— Begin DATA SHOWN —

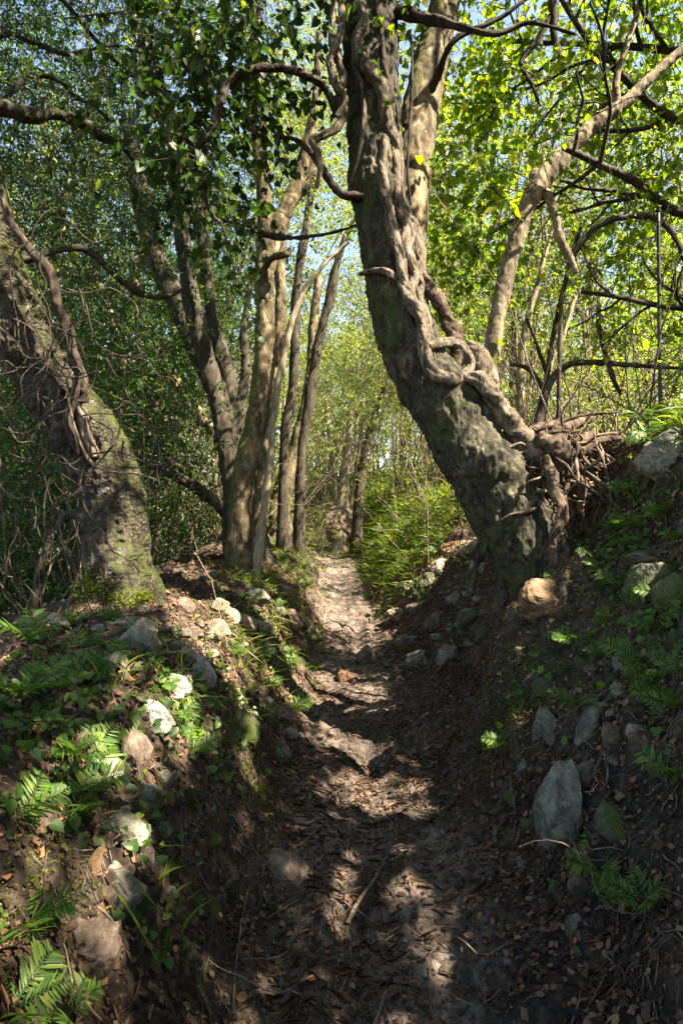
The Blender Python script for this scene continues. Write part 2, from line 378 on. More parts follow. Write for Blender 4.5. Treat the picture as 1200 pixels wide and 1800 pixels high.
def hnormal(x, y, e=.05):
    x = np.asarray(x, float); y = np.asarray(y, float)
    gx = (height(x + e, y) - height(x - e, y)) / (2 * e); gy = (height(x, y + e) - height(x, y - e)) / (2 * e)
    return norm(np.stack([-gx, -gy, np.ones_like(gx)], -1))
def seg(*a): return np.unique(np.concatenate([np.arange(*q) for q in a]))
xs = np.concatenate((-np.geomspace(3.0, 150, 60)[::-1], np.arange(-2.95, 3.0, .016), np.geomspace(3.0, 150, 60)))
ys = np.concatenate((np.arange(-6, .6, .25), np.arange(.6, 4.5, .016), np.arange(4.5, 8, .03), np.arange(8, 16, .08), np.geomspace(16, 220, 60)))
X, Yg = np.meshgrid(xs, ys); Z = height(X, Yg)
pv = np.stack([X, Yg, Z], -1).reshape(-1, 3)
dd = np.abs(X - pathx(Yg)).ravel() + .10 * vnoise(pv * 3.0) + .05 * vnoise(pv * 12)
pm = np.clip((.52 - dd) / .2, 0, 1) * (pv[:, 1] < 24)
nx = len(xs); i = np.arange(len(ys) - 1)[:, None]; j = np.arange(nx - 1)[None]
Fg = np.stack([i * nx + j, i * nx + j + 1, (i + 1) * nx + j + 1, (i + 1) * nx + j], -1).reshape(-1, 4)
fc = (dd[Fg].mean(1) < .45) & (pv[Fg[:, 0], 1] < 24)
for nm, sel in (('path', fc), ('ground', ~fc)):
    used = np.unique(Fg[sel]); mp_ = np.full(len(pv), -1); mp_[used] = np.arange(len(used))
    tag(MB().add(pv[used], mp_[Fg[sel]], pm[used]).build(nm, M['earth']), kind='structure')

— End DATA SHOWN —

Reproduce the full material exactly, excluding the pictures.

The Blender Python script for this scene continues. Write part 2, from line 378 on. More parts follow. Write for Blender 4.5. Treat the picture as 1200 pixels wide and 1800 pixels high.
def hnormal(x, y, e=.05):
    x = np.asarray(x, float); y = np.asarray(y, float)
    gx = (height(x + e, y) - height(x - e, y)) / (2 * e); gy = (height(x, y + e) - height(x, y - e)) / (2 * e)
    return norm(np.stack([-gx, -gy, np.ones_like(gx)], -1))
def seg(*a): return np.unique(np.concatenate([np.arange(*q) for q in a]))
xs = np.concatenate((-np.geomspace(3.0, 150, 60)[::-1], np.arange(-2.95, 3.0, .016), np.geomspace(3.0, 150, 60)))
ys = np.concatenate((np.arange(-6, .6, .25), np.arange(.6, 4.5, .016), np.arange(4.5, 8, .03), np.arange(8, 16, .08), np.geomspace(16, 220, 60)))
X, Yg = np.meshgrid(xs, ys); Z = height(X, Yg)
pv = np.stack([X, Yg, Z], -1).reshape(-1, 3)
dd = np.abs(X - pathx(Yg)).ravel() + .10 * vnoise(pv * 3.0) + .05 * vnoise(pv * 12)
pm = np.clip((.52 - dd) / .2, 0, 1) * (pv[:, 1] < 24)
nx = len(xs); i = np.arange(len(ys) - 1)[:, None]; j = np.arange(nx - 1)[None]
Fg = np.stack([i * nx + j, i * nx + j + 1, (i + 1) * nx + j + 1, (i + 1) * nx + j], -1).reshape(-1, 4)
fc = (dd[Fg].mean(1) < .45) & (pv[Fg[:, 0], 1] < 24)
for nm, sel in (('path', fc), ('ground', ~fc)):
    used = np.unique(Fg[sel]); mp_ = np.full(len(pv), -1); mp_[used] = np.arange(len(used))
    tag(MB().add(pv[used], mp_[Fg[sel]], pm[used]).build(nm, M['earth']), kind='structure')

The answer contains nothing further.